Cenobite (Hellraiser) - Character History

Character History

The Cenobites all have horrific mutilations and/or body piercings, and wear fetishistic black leather clothing that often resembles butchery garments or religious vestments. The clothing also serves to support their piercings and tools.

In their earliest incarnations, the Cenobites practice, with a religious devotion, a supernatural form of hedonism, manifested through the expansion of sensation to an extremely painful point of sensory overload, and enduring excruciating pain through incessant tortures that transcend traditional laws of physics. They can only obtain access to Earth through an ornately designed puzzle box called the Lament Configuration, which opens a dimensional schism. Their leader is identified only as The Engineer, who in addition to overseeing the Order is also responsible for the transformation of individuals into Cenobites. Their presence is occasionally preceded by a herald, referred to in cast lists as either Puzzle Guardian or Vagrant. As the latter name implies, he most often takes the form of a vagrant, offering individuals access to the puzzle box; the Guardian often indicates that the individual's own moral decay foreordained them to encounter the Cenobites, informing his "customers" that the box "Has always been yours."

The religious aspects of their origins and motivations are ambiguous: despite the presence of the word "Hell" in the franchise, the initial entries in the series — The Hellbound Heart and Hellraiser — eschew any overt reference or iconography linking the Cenobites to any traditional Abrahamic or Eastern depiction of damnation, demonic nature, or Infernal origin; the Cenobites' form of "pleasure," and the realm in which they practice it, is simply so awful that it appears to be Hell to those unable to endure it. In Hellraiser, the lead Cenobite informs Kirsty Cotton that the Cenobites have been identified as both angels and demons by those they have encountered, and that the Cenobites merely see themselves as "explorers." They are completely amoral, their dedication to their lifestyle taking priority over any notions of right or wrong.

As the film and comic books series progressed, the Cenobites—particularly Pinhead—began to manifest traditionally evil and sinister traits. In Hellbound: Hellraiser II, the Cenobites' realm is identified as "Hell," although its depiction is removed from most traditional Abrahamic depictions, being presented as a gigantic, three-dimensional maze modeled on the works of M.C. Escher.
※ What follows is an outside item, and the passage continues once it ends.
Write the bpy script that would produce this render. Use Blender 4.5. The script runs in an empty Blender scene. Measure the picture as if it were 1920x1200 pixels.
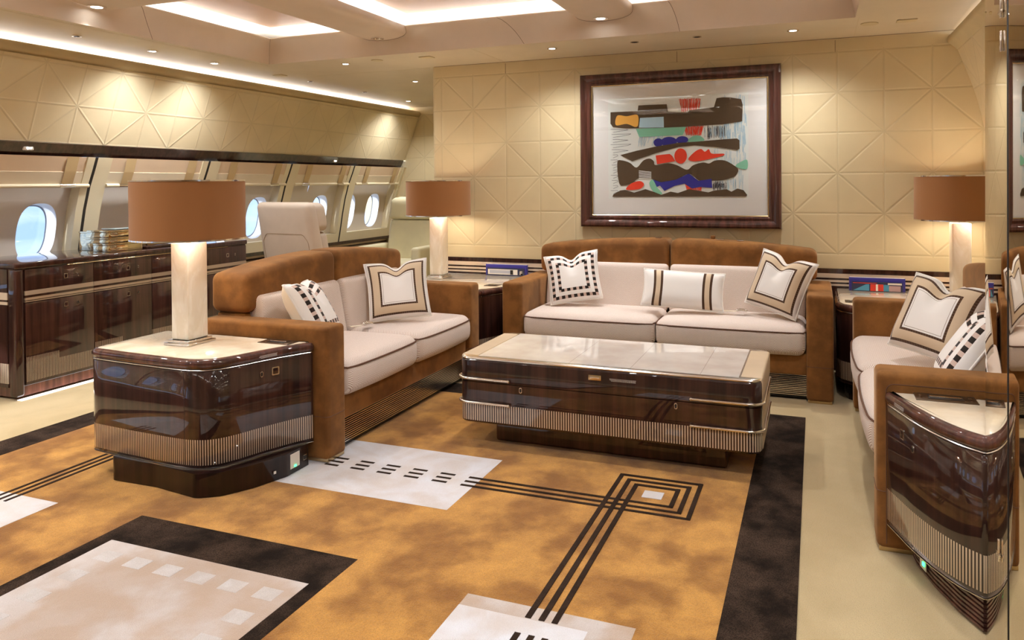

Rather than Satan, this Hell is ruled by Leviathan, an abstract, ambiguously sentient god that takes the form of a giant, floating silver lozenge at the center of the labyrinth. This could also be an allusion to Thomas Hobbe's book The Leviathan in which he expresses his views about humans being selfish and determined on getting pleasure and avoiding pain.
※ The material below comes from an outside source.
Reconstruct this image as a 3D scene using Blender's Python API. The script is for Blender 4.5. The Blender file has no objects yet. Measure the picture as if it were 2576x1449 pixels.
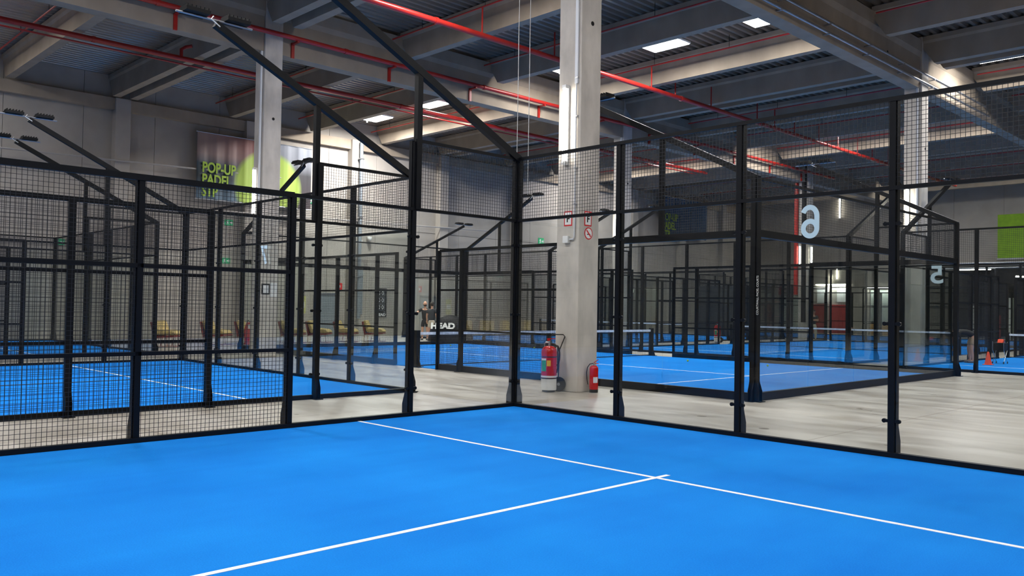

In Hellraiser III: Hell on Earth and Hellraiser: Bloodline all references to the Cenobitic order and their devotion to hedonism were completely expunged. Pinhead was instead presented as a demon, intent on the conquest of Earth and the subjugation of all humans. A crucial subplot to Bloodline centers on the premise that Hell has undergone a revolution and has abandoned the traditional Boschian concept of itself in favor of a more austere, militant embodiment of pain and torment.

Hellraiser: Inferno revised the Hellraiser universe as a morality tale; although they are linked with Hell, the Cenobites are not presented as predatory, but rather as punitive agents tasked with punishing the damned for their sins. Hellraiser: Hellseeker combines the mythos of the first two Hellraiser films with the moralistic nature of Inferno, as the Cenobites agree to spare the innocent Kirsty in exchange for the opportunity to punish her adulterous husband and his conspirators in a murder-for-money plot.

Hellraiser: Deader nominally utilizes the mythologies of both Hellbound, and Bloodline; a descendant of the puzzle box's creator seeks to access the realm of the Cenobites, believing it is his birthright to rule over them and thus achieve control over the "pleasures" they are capable of giving. When the Cenobites eventually appear, though, Pinhead indicates that they are blatantly demonic, instead of the amoral "explorers" as he described them in Hellraiser.

Hellraiser: Hellworld is a metafilm in which the Hellraiser franchise has spawned a popular MMORPG called Hellworld, and features aspects of the Cenobites derived from many films in the series. The film toys with the idea that the franchise is at least partially grounded in reality, with one character finding a puzzle box that actually functions to summon Pinhead.

Hellraiser: Revelations returns to the depiction of the Cenobites from The Hellbound Heart and Hellraiser.